▶ WRITTEN INSTRUCTION: From the listing, collect all lines containing the word "picture".

-- start of SUPPLIED DATA --

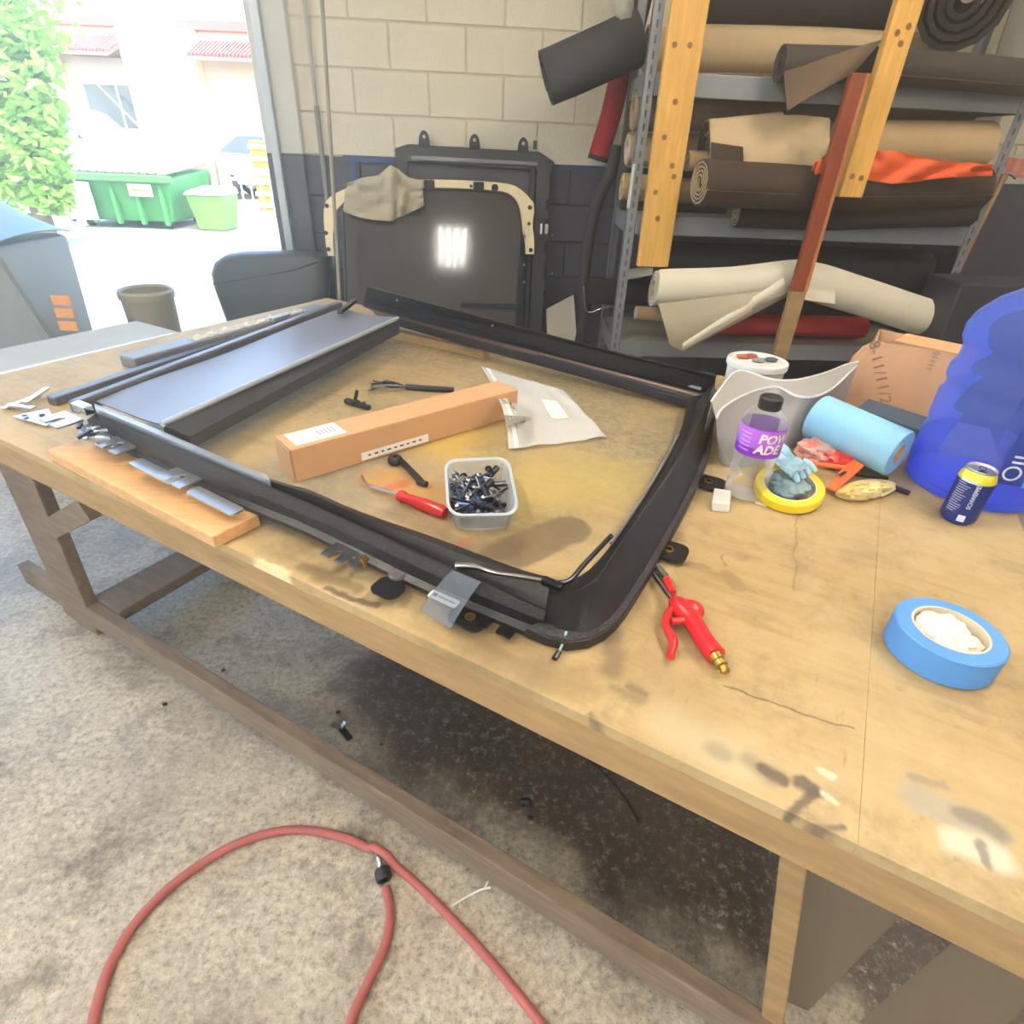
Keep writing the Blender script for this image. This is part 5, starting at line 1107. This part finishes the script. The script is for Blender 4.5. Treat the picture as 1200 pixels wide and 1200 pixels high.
part(t, 'top_flap', MB().slab([FT1 - fx*(WB*.75), FT1, FT1 + fy*.06 + ZV*.012, FT1 - fx*(WB*.7) + fy*.07 + ZV*.012], ZV*.004), CARD, bevel=.001)
up_ = (ZV*h1 + tl).normalized()
mb = MB(); q0 = F0 + fx*(WB*.16) + up_*(h1*1.10) - fy*.0012; wd, wu = (fx*.55 - up_*.85).normalized(), (fx*.85 + up_*.55).normalized()
put_text(mb, '8-11/11/2', .05, lambda x, y: q0 - (wd*-x)*1.0 + wu*y*.8 - wu*.02)
part(t, 'handwriting', mb, mat('faded_marker', '#6e543c', .8))
mb = MB(); q1 = F0 + fx*(WB*.74) + up_*(h1*1.12) - fy*.0012
put_text(mb, '01111', .022, lambda x, y: q1 - up_*x + fx*y)
part(t, 'stamp', mb, MATS['faded_marker'])
# five gallon water jug
c = V3(1.062, 1.215, TE)
t = thing('water_jug', 'large blue translucent five-gallon water jug at the back right of the bench', 'water jug', c)
JG = clear('blue_jug_plastic', '#ccd6ff', .2, '#8ea6ff', 1.0)
prof = [(0, .012), (.09, .008), (.125, .0), (.134, .008), (.136, .03), (.135, .115), (.1305, .125), (.1305, .135), (.135, .145), (.1355, .205), (.129, .216), (.129, .228), (.1355, .24), (.1355, .262), (.1275, .275), (.127, .305), (.136, .322), (.137, .345), (.128, .372), (.1, .405), (.06, .432), (.032, .445), (.028, .45), (.028, .478), (.031, .48), (.031, .486), (.026, .486)]
part(t, 'shell', MB().lathe(prof, c, ZV, 56), JG, smooth=50)
part(t, 'cap', MB().lathe([(0, .5), (.029, .5), (.032, .496), (.032, .47), (.0285, .47)], c, ZV, 28), mat('jug_cap', '#dfe6f5', .4), smooth=40)
WT = clear('jug_water', '#d2dbff', .08, '#7f97ff', .4)
part(t, 'water', MB().lathe([(0, .014), (.12, .014), (.13, .02), (.131, .11), (0, .11)], c, ZV, 40), WT, smooth=40)
aj = math.atan2(-c.y, -c.x)
def wj(r_, th0, z0): return lambda x, y: c + V3(math.cos(th0 + x/r_)*r_, math.sin(th0 + x/r_)*r_, z0 + y)
def patch(r_, t0_, t1_, z0_, z1_, n=12): return MB().sheet(lambda s, u_: c + V3(math.cos(t0_ + (t1_-t0_)*s)*r_, math.sin(t0_ + (t1_-t0_)*s)*r_, z0_ + (z1_-z0_)*u_), n, 2, .0008)
lb_ = part(t, 'label', patch(.1372, aj + .26, aj + .62, .072, .2), mat('navy_label', '#2b3f96', .4), smooth=60, label='dark blue information strip')
mb = MB(); f_ = wj(.1382, aj + .32, 0)
for k in range(5): put_text(mb, '-----', .011, wj(.1380, aj + .42 - .02*(k % 2), .178 - .007*k), bold=.0005)
for k in range(2): put_text(mb, '====', .012, wj(.1380, aj + .35, .13 - .012*k), bold=.0008)
part(lb_, 'print', mb, mat('pale_print', '#d5dcf0', .5))
cc = c + V3(math.cos(aj + .42)*.1384, math.sin(aj + .42)*.1384, .098); tx = V3(-math.sin(aj + .42), math.cos(aj + .42), 0); rn = tx.cross(ZV)
part(lb_, 'ring_emblem', MB().ring(circle(cc, .0165, tx, ZV, 24), circle(cc, .0125, tx, ZV, 24), rn*.0006), MATS['pale_print'])
part(t, 'picture_label', patch(.1372, aj + .64, aj + 1.7, .068, .2, 20), mat('ice_blue_label', '#3f9fdc', .4, col2='#8fd0ee', scale=30), smooth=60, label='bright ice-blue picture label')
# drink can
c = V3(.932, 1.055, TE)
t = thing('drink_can', 'dark blue drink can with a yellow top band in front of the water jug', 'can', c)
part(t, 'body', MB().lathe([(0, .004), (.022, .003), (.025, 0), (.0275, .002), (.0325, .009), (.033, .014), (.033, .094), (.0325, .097)], c, ZV, 40), mat('navy_can', '#2c3b86', .28, metal=.4), smooth=50)
part(t, 'band', MB().lathe([(.0325, .0965), (.0331, .098), (.0325, .102), (.0285, .114), (.027, .1165)], c, ZV, 40), mat('yellow_can', '#e8dc4a', .3, metal=.3), smooth=50, label='yellow shoulder band')
part(t, 'top', MB().lathe([(.027, .1165), (.0278, .119), (.0268, .1215), (.0255, .120), (.0245, .1165), (0, .1165)], c, ZV, 36), mat('can_aluminium', '#c9c6cc', .3, metal=.9), smooth=45)
ac = math.atan2(-c.y, -c.x)
part(t, 'mouth_hole', MB().slab([c + V3(math.cos(ac)*-.0 , 0, 0)*0 + V3(math.cos(ac + .3)*.012, math.sin(ac + .3)*.012, .1168) + p for p in circle((0,0,0), .008, V3(1,0,0), V3(0,1,0), 14)], (0, 0, .0003)), INK)
part(t, 'pull_tab', MB().ring([c + V3(math.cos(ac + 2.9)*.004, math.sin(ac + 2.9)*.004, .1185) + V3(x*math.cos(ac) - y*math.sin(ac), x*math.sin(ac) + y*math.cos(ac), 0) for x, y in rrect(.023, .015, .007, 4)], [c + V3(math.cos(ac + 2.9)*.004, math.sin(ac + 2.9)*.004, .1185) + V3(x*math.cos(ac) - y*math.sin(ac), x*math.sin(ac) + y*math.cos(ac), 0) for x, y in rrect(.014, .008, .0035, 4)], (0, 0, .001)), CHROME)
def wc(th0, z0): return lambda x, y: c + V3(math.cos(th0 + x/.0333)*.0333, math.sin(th0 + x/.0333)*.0333, z0 + y)
mb = MB(); f2 = wc(ac + .42, .042); put_text(mb, 'SCHWEPPES', .0105, lambda x, y: f2(-y, x), bold=.0003); part(t, 'lettering', mb, mat('silver_print', '#cfd4e6', .5))
mb = MB()
for k in range(13): put_text(mb, '-'*(6 + (k*5) % 4), .0085, wc(ac - .85 + .03*(k % 3), .028 + .0052*k), bold=.0003)
part(t, 'small_print', mb, MATS['silver_print'])
mb = MB().sheet(lambda s, u_: wc(ac + .02 + .4*s, .012 + .014*u_)(0, 0), 6, 2, .0003); part(t, 'barcode_panel', mb, MATS['silver_print'])
mb = MB().sheet(lambda s, u_: wc(ac - .75 + .95*s, .097 - .001 + .006*u_*(1 - s*.2))(0, 0), 8, 2, .0003); part(t, 'white_flash', mb, MATS['silver_print'])
# trim and hardware at the left end of the bench
t = thing('trim_channel', 'long grey trim channel with crumbling foam on top, along the left bench end', 'trim channel', Z(270, 395, TE))
a_, b_ = Z(150, 425, TE + .02), Z(378, 362, TE + .02)
part(t, 'channel', MB().beam(a_, b_, .075, .036), mat('grey_trim_channel', '#77767a', .45, metal=.2, var=.1), bevel=.006)
a2, b2 = Z(222, 395, TE+.045), Z(352, 361, TE+.045); d_ = b2 - a2; sd = V3(-d_.y, d_.x, 0).normalized()
mb = MB()
random.seed(5)
mb.sheet(lambda s, u_: a2 + d_*s + sd*(.04*u_ - .03) + ZV*(.010*mnoise.noise(V3(s*22, u_*5, 1)) - .004), 60, 6, .006)
part(t, 'foam_residue', mb, mat('crumbly_foam', '#d6d2c4', .9, var=.15, scale=60), label='pale crumbling foam strip')
part(t, 'clip', MB().beam(Z(318, 375, TE+.048), Z(338, 369, TE+.048), .022, .012), mat('grey_clip', '#8e939a', .4, metal=.5), bevel=.003)
t = thing('trim_channel', 'slim dark trim channel running beside the roller shade, left of the frame', 'trim channel', Z(230, 420, TE))
part(t, 'channel', MB().beam(Z(60, 470, TE+.012), Z(385, 361, TE+.012), .035, .022), mat('slim_dark_channel', '#55565b', .4, metal=.3), bevel=.004)
part(t, 'bright_edge', MB().beam(Z(290, 398, TE+.025), Z(378, 366, TE+.025), .006, .003), ALU)
pm = mat('bright_plate', '#cfd6de', .2, metal=.9)
t = thing('mounting_plate', 'bright drilled metal mounting plate at the left end of the bench by the frame corner', 'bracket', Z(40, 490, TE))
part(t, 'plate', MB().slab([Z(15, 489, TE+.006), Z(57, 480, TE+.014), Z(65, 494, TE+.008), Z(54, 500, TE+.004)], (0, 0, .003)), pm)
for x, y in ((29, 487), (49, 486)): part(t, 'hole', MB().slab(circle(Z(x, y, TE+.0135), .007, BU, BV, 12), (0, 0, .0006)), INK)
for k, (p, q, lb_) in enumerate((((4, 479), (46, 463), 'long bright metal arm lying nearest the left bench end'), ((10, 474), (40, 478), 'short bright metal arm crossing the long one at the left bench end'), ((30, 472), (55, 455), 'bright metal arm tip reaching towards the trim channel at the left bench end'))):
    solo('linkage_arm', lb_, 'linkage arm', MB().beam(Z(*p, TE+.006+.006*k), Z(*q, TE+.006+.006*k), .014, .006), pm, bevel=.001)
# second table past the left end
t = thing('side_table', 'narrow grey side table beyond the left end of the workbench', 'table', bp(-2.34, .9, 0))
part(t, 'table_top', bbox(MB(), -2.5, -2.18, .2, 1.35, .80, .83), mat('grey_table_top', '#a09c8c', .6, var=.1), bevel=.004)
for u_, v_ in ((-2.46, .24), (-2.22, .24), (-2.46, 1.31), (-2.22, 1.31)): part(t, 'leg', bbox(MB(), u_-.025, u_+.025, v_-.025, v_+.025, .0, .8), GREYWD)
part(t, 'pale_edge', bbox(MB(), -2.2, -2.185, .22, 1.3, .831, .842), PAPER, label='pale edge strip')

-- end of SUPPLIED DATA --

▶ REPLY:
Keep writing the Blender script for this image. This is part 5, starting at line 1107. This part finishes the script. The script is for Blender 4.5. Treat the picture as 1200 pixels wide and 1200 pixels high.
part(t, 'picture_label', patch(.1372, aj + .64, aj + 1.7, .068, .2, 20), mat('ice_blue_label', '#3f9fdc', .4, col2='#8fd0ee', scale=30), smooth=60, label='bright ice-blue picture label')